On October 30, 1962, the defendant appeared in court and thereupon the report of the state psychiatrists on his mental condition was read. Their findings were that the defendant was legally sane at the time of their examinations and at the time of the homicide involved in this case. Counsel for the defendant advised the court that the accused would persist in his plea of not guilty by reason of insanity and he then moved the court for separate trialsone on the question of insanity, and a second trial on his plea of not guilty. The motion was denied. At the conclusion of the trial the jury returned its verdicts and found that the defendant was sane; that he was guilty of first degree murder; and fixed his penalty at death. Judgment was entered pursuant to the verdicts. Motion for a new trial was filed and overruled.

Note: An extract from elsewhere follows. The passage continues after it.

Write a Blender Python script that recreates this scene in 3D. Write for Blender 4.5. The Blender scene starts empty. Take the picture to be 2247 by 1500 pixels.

Counsel for the defendant has presented the points relied on for reversal of the judgment under five captions as follows:

"I. "The trial court erred in denying defendant separate trials. "II. "The trial court erred in admitting into evidence People's Exhibit `AA' the purported confession of defendant. "III. "The trial court erred in admitting evidence of other criminal conduct on the part of the defendant. "IV. "The trial court erred in commenting on the evidence and in unduly emphasizing certain portions of the evidence. "V. "The trial court erred in denying defendant's motion for mistrial on the grounds that the defendant was not present at all stages of the trial."

Before considering the above assignments of error a brief reference to the salient facts will be made.

Carl Knobbe, a police officer of the City and County of Denver, was shot and killed at approximately 12:30 A.M. on September 12, 1962, on a street in the southeast section of the city of Denver. The events leading up to and immediately following the *683 killing, as detailed by the evidence, are as follows.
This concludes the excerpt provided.